My 20-year-old self just secretly judged volunteers like that. There was no compassion, no confrontation and discussion; he just silently drudged on about, “why in the world is ___________ not doing their job.” I would tell that guy that people really are trying. They want to do a great job for the ministry and the church; sometimes they simply can’t pull it off. Offer them an out. If they take it, reaffirm them because I guarantee they need it. If they don’t take it, have enough guts to have a crucial conversation about why things aren’t getting done.

If you are a volunteer, what do you wish your pastors knew about your service? If you’re a church leader, would you tell your 20-year-old self anything about volunteer recruitment and retention?

One thought on “3 Confessions Of A Reformed Volunteer Recruiter

  1. Zach, great article! Thank you for sharing what you have observed and learned over the years.

    Regarding parents with a full schedule and little sleep I have always thought it was a mistake for churches to focus on having parents with kids volunteer for nursery duty or children’s church. They are pulling nursery duty EVERY day. Especially my friends with 5 & 6 kids! Many times it is just the wife that ends up working in the nursery or teaching. (Not calling out guys here, just an observation) Do you know anyone who ended up watching only their own kids while on nursery duty? They may as well stayed home. I did my volunteer stint in the nursery when my 2 kids were little because I thought it was my “duty” not because I felt that was where my gifting was. It was just what you did. That is an extremely narrowed focus on the part of churches in their role to facilitate believer’s biblical directive to serve. Sad some miss this but great thing is – God is in the nursery too! ( http://ministry-to-children.com/god-is-in-the-church-nursery/ ) However, maybe someone else is at a stage in their life where nursery is not a “duty” but a joy. Even better, a chance to serve the younger families who may need a refuge at church from the everyday demands of parenthood.

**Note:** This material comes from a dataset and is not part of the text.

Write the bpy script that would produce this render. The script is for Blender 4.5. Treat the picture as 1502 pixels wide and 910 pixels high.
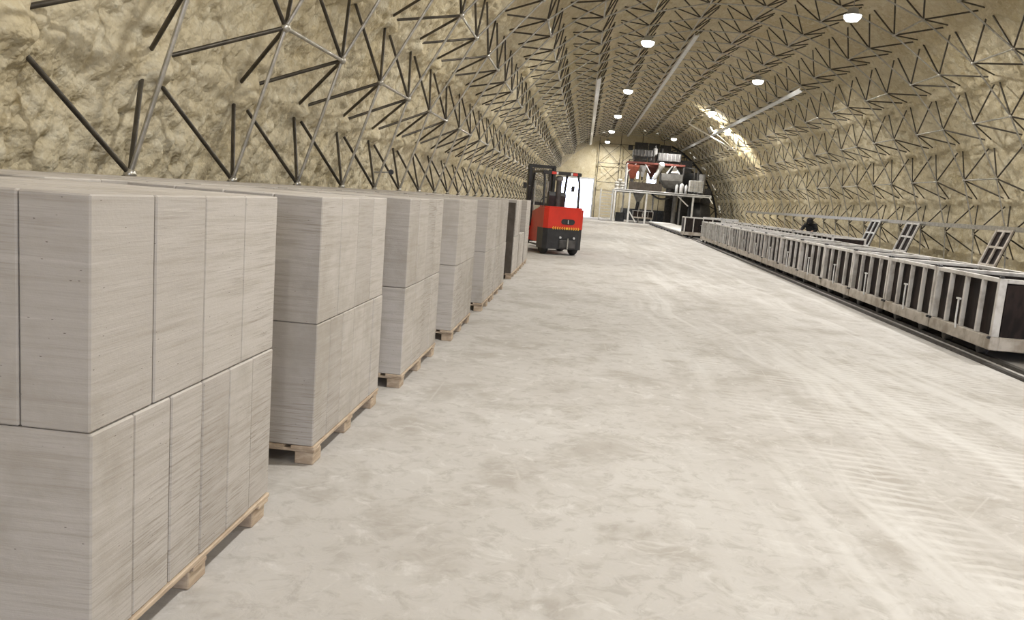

    Now, 23 years later, one of my other observations has to do with the training of volunteers. If your church does not have a training program for your volunteers or at a minimum a clear job description for each role, even nursery workers, get one. Doing a job for free does not mean you desire success or positive impact any less than if it was a paid job. I have talked with volunteers who felt they were failing because they were never told exactly what it was they were supposed do and the desired outcomes. Just recently, a young mother put in a midweek kids club leadership role talked about how she felt she was drowning/floundering because she had no idea how she was supposed to be running things. She assumed that because she felt that way she was obviously doing something wrong and the kids were suffering because the program was not being run correctly. Of course, the kids were doing fine and had no clue but that’s not the point. Will she be back next year? Will she encourage or discourage others from joining the program?

    Finding and retaining volunteers can be a full time job in any non profit organization. My own church and others I know have struggled with one issue or another in the search for volunteers for years. Is your church struggling more than normal also? Maybe it’s time to take a moment for self evaluation and see what you could do better in aiding those we serve to be able to serve better.